In his original petition, Mr. Rishor bases his ineffective assistance argument on counsel's failure to put on the record at sentencing that Mr. Rishor had a Section 2254 petition pending that, if successful, would require resentencing. (Mot. at 25-27.) Even had Mr. Rishor's Section 2254 petition ultimately succeeded, it is difficult to see how announcing its existence at his original sentencing would have impacted the sentence that Mr. Rishor received. But because the Section 2254 petition was ultimately unsuccessful, this argument is moot.

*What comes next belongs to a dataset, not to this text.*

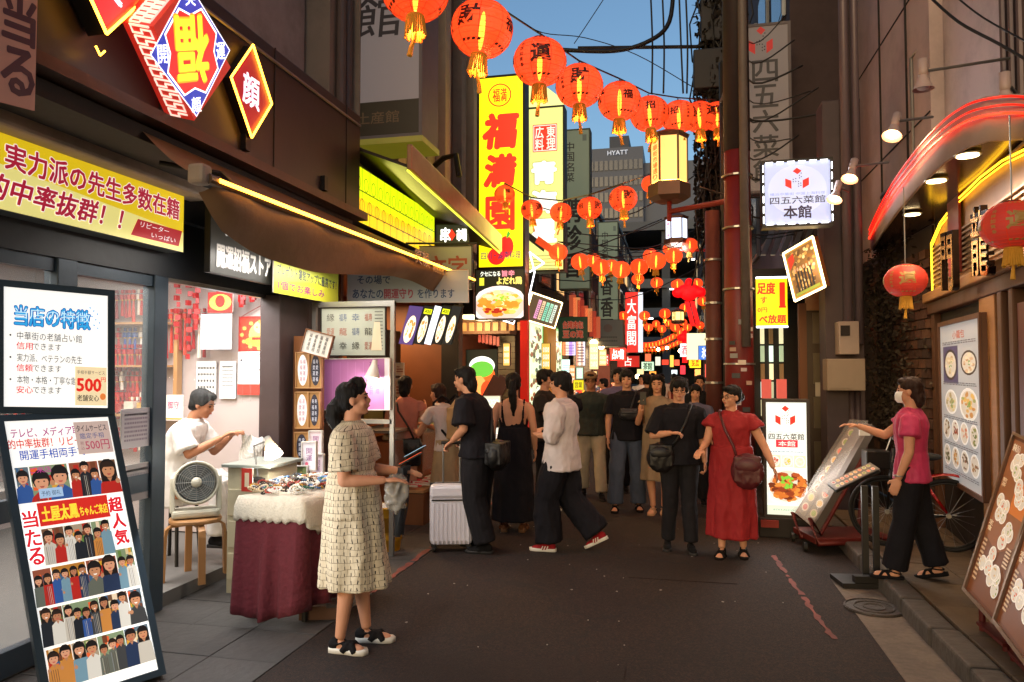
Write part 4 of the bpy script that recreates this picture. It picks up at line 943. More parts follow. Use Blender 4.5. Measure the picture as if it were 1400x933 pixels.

In his reply brief, Mr. Rishor amends his ineffective assistance argument to impugn two other aspects of his counsel's performance. First, he argues that his counsel performed deficiently by ignoring the fact that the possession of 5 to 20 grams of methamphetamine to which Mr. Rishor pleaded was not factually supported by the record. (Reply at 2.) As discussed above, Mr. Rishor pleaded to a greater amount than he was shown to possess in exchange for not being sentenced as a career offender, and that bargain reduced his possible sentence. See supra § III.B. Having enjoyed the benefit of that bargain, Mr. Rishor cannot now argue that the decision somehow represented a failure on the part of his counsel.

Next, Mr. Rishor depicts as deficient his counsel's failure to challenge Mr. Rishor's other underlying robbery convictions as "being deemed to[o] broad to fall into the category of violent offenses." (Reply at 2.) Mr. Rishor bases this theory on the recent line of cases stemming from the Supreme Court's decision in Johnson v. United States, ___ U.S. ___, 135 S.Ct. 2551 (2015). (Id.) Those cases have invalidated a multitude of career offender designations on the grounds that the predicate offenses for those enhancements resulted from an unconstitutionally vague and overbroad statutory scheme. But the court entered Mr. Rishor's plea nearly four years before the Supreme Court issued Johnson, and Mr. Rishor has made no showing that his counsel could have or should have foreseen that development at the time.

The court concludes that Mr. Rishor's ineffective assistance of counsel claim lacks merit. Having rejected all three bases raised in Mr. Rishor's motion and reply brief, the court denies Mr. Rishor's Section 2255 petition.

E. Certificate of Appealability

A certificate of appealability may issue only if the petitioner "has made a substantial showing of the denial of a constitutional right." 28 U.S.C. § 2253(c)(2). The Supreme Court has recognized that the "substantial showing" standard for a certificate of appealability is relatively low. Slack v. McDaniel, 529 U.S. 473, 483 (2000). A certificate of appealability should be granted for any issue that petitioner can demonstrate is debatable among jurists of reason, could be resolved differently by a different court, or is adequate to deserve encouragement to proceed further. Jennings v. Woodford, 290 F.3d 1006, 1010 (9th Cir. 2002). Further, the court must resolve doubts about the propriety of a certificate of appealability in the petitioner's favor. Id.

Here, Mr. Rishor has not made a substantial showing of the denial of a constitutional right. As the court concluded above, factual and legal issues preclude Mr. Rishor's various claims. None of those claims is debatable among jurists of reason, could be resolved differently by a different court, or deserves encouragement to proceed further. Thus, Mr. Rishor has failed to make the showing necessary under 28 U.S.C. § 2253(c)(2), and the court DENIES Mr. Rishor a certificate of appealability.

IV. CONCLUSION

The court has liberally construed Mr. Rishor's motion and rejected all of the bases that Mr. Rishor argues entitle him to relief. For the reasons stated herein, the court DENIES Mr. Rishor's motion under 28 U.S.C. § 2255 (Dkt. # 1) and DENIES a certificate of appealability.